Whilst taking the point, could I just pit out that, its not just about the
form of the final program. One of the
strengths and appeals of FP id the opportunity for program transformation
via a useful
repertoire of algebraic law, cf the work on Squiggol, and the numerous
pearls by folk including Richard Bird et.al..
This work befits from having concisely-expressed rules that open the road
to manipulation - long-winded
identifiers suitable for large libraries are not necessarily ideal here.
Going back to the original proposal, I'm not bothered, I would probably
just ignore a singleton library
in favour of :[]. I'm -1 on philosophical grounds.
I'm used to teaching FP to undergrads and half the battle is encouraging
people to think functionally, to
make use of the underlying mathematics and computational model rather than
transliterate
Python or
I'd like to derail this conversation into remembering the "C, Unix hoax" joke. https://www.gnu.org/fun/jokes/unix-hoax.html
We stopped when we got a clean compile on the following syntax:
for(;P("\n"),R--;P("|"))for(e=C;e--;P("_"+(*u++/8)%2))P("| "+(*u/4)%2);
We humans find it easier to think in words, which are singleton blobs of sense requiring no parsing, no compilation, but immediately obvious. The "monkey face" here is not one, not two, but four distinct blobs. This is in fact a technical argument against it, though referring to the technic of human cognition rather than machine's.
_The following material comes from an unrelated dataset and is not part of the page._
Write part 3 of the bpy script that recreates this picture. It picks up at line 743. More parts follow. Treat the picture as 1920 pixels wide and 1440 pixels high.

In this perspective, is it not clear that we should strive away from symbol soup idioms? Let us write programs for people to read.
On Mon, 12 Aug 2019 at 20:03, Herbert Valerio Riedel
wrote: - `(:[])`: Subjectively ugly.
I consider "subjectively ugly" to be a non-technical and thus really weak argument to dismiss the list-idiomatic ninja-robot-operator (:[]) which also happens to be shorter than the proposed alias for it. I for one don't see a significant benefit for adding a redundant synonym to `Data.List` and are thus -1 on this.